1500 habitants de la Turquie de l’est s’apprêtent à demander l’asile

Zurich, Lausanne, Berlin, Vienne et Ankara, 04.03.2008 - Au moins 1500 habitants de la vallée du Tigre, dans le Sud-est de la Turquie, demanderont l’asile à la Suisse, l’Autriche et l’Allemagne si le grand barrage d’Ilisu est construit. Cet ouvrage inondera totalement leur région. Aujourd’hui, une centaine d’entre eux remettent les lettres de leurs compatriotes aux ambassadeurs des trois gouvernements qui, en 2007, avaient accordé des assurances contre les risques à l’exportation pour ce projet de grand barrage.

Une centaine d’habitants d’Hasankeyf, ville historique de l’Est de la Turquie, a fait le long voyage depuis la vallée du Tigre jusqu’à la capitale Ankara. Ils se rendent aujourd’hui auprès des ambassades suisse, allemande et autrichienne afin de leur remettre des lettres de 1500 habitants de la région qui entendent bien demander l’asile si leur patrie disparaît sous les flots.

Mme Behiye Kepti habite le village de Suçeken, proche d’Hasankeyf, qui est lui aussi menacé de disparition. Selon elle, cette action exceptionnelleest pleinement justifiée: «La Suisse porte un part de responsabilité dans notre destin. Nous allons tout perdre dans le lac de retenue d’Ilisu. C’est à ceux qui nous enlèvent les fondements de notre vie, nos racines et notre histoire qu’il incombe de s’occuper de nous et de se soucier de notre futur.».

Les intéressés s’adressent à la conseillère fédérale Doris Leuthard ainsi qu’aux chanceliers Angela Merkel et Alfred Gusenbauer: «Hasankeyf est notre histoire, notre culture et notre mémoire.» Ils leur demandent de retirer immédiatement leur soutien au projet du barrage d’Ilisu et constatent que la région aurait plutôt besoin d’un appui pour le développement du tourisme et de l’agriculture.

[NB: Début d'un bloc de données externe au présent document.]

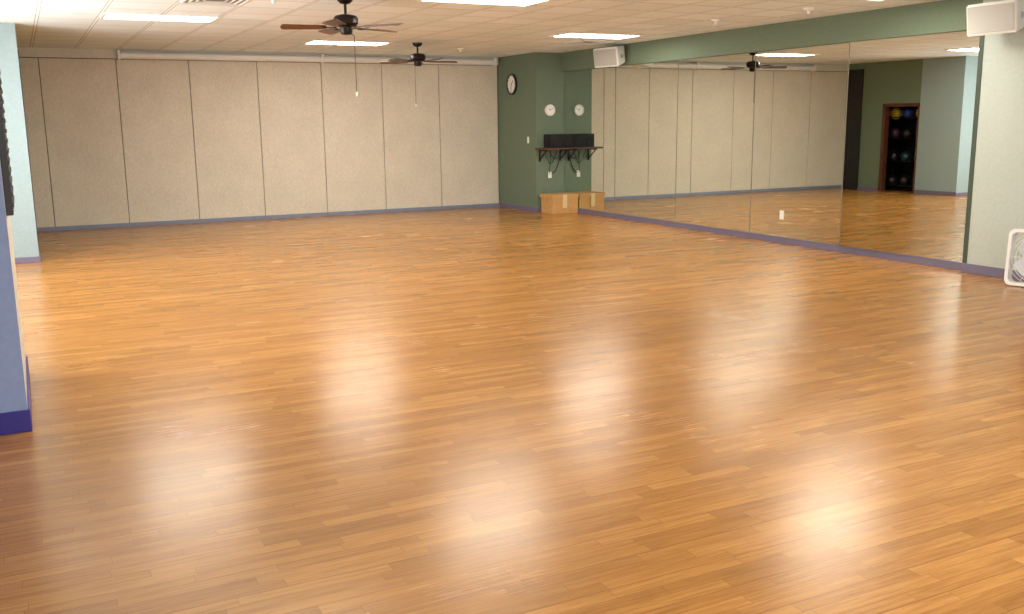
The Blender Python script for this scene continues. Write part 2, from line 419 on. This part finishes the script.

A l’instar de madame Kepti, les 55 000 familles concernées ne croient plus aux promesses de la Direction générale des travaux hydrauliques turque (DSI). Ni d’ailleurs au soutien des gouvernements européens sensés atténuer les conséquences négatives du projet. Aujourd’hui, des milliers de déplacés d’autres barrages tentent de survivre dans les bidonvilles des grandes agglomérations. De plus, les premières expropriations liées au chantier d’Ilisu ont révélé que la DSI a ignoré les exigences de la Suisse et qu’il n’y a pas assez de terres fertiles pour permettre à ces personnes de commencer une nouvelle vie.

Christine Eberlein, de la Déclaration de Berne, le dit clairement: «Les demandes d’asile des intéressés et leurs protestations contre la liquidation unilatérale de leur patrimoine est la conséquence directe de l’implication de la Suisse dans ce projet, à une époque et dans une région politiquement très sensibles.»

En mars 2007, les gouvernements suisse, autrichien et allemand ont accordé des assurances contre les risques à l’exportation aux entreprises impliquées dans la livraison de l’équipement électrique pour le grand barrage. Ils ont ainsi donné le feu vert au financement et à la construction de cet ouvrage controversé, bien que le projet d’Ilisu présente de sérieux manquements aux standards internationaux en matière de déplacements, de protection culturelle et d’écologie. En outre, le lac de retenue, d’une longueur de 150 km, se trouverait en territoire kurde, à la frontière avec la Syrie et l’Irak. Une situation qui prend ainsi une dimension politique inquiétante.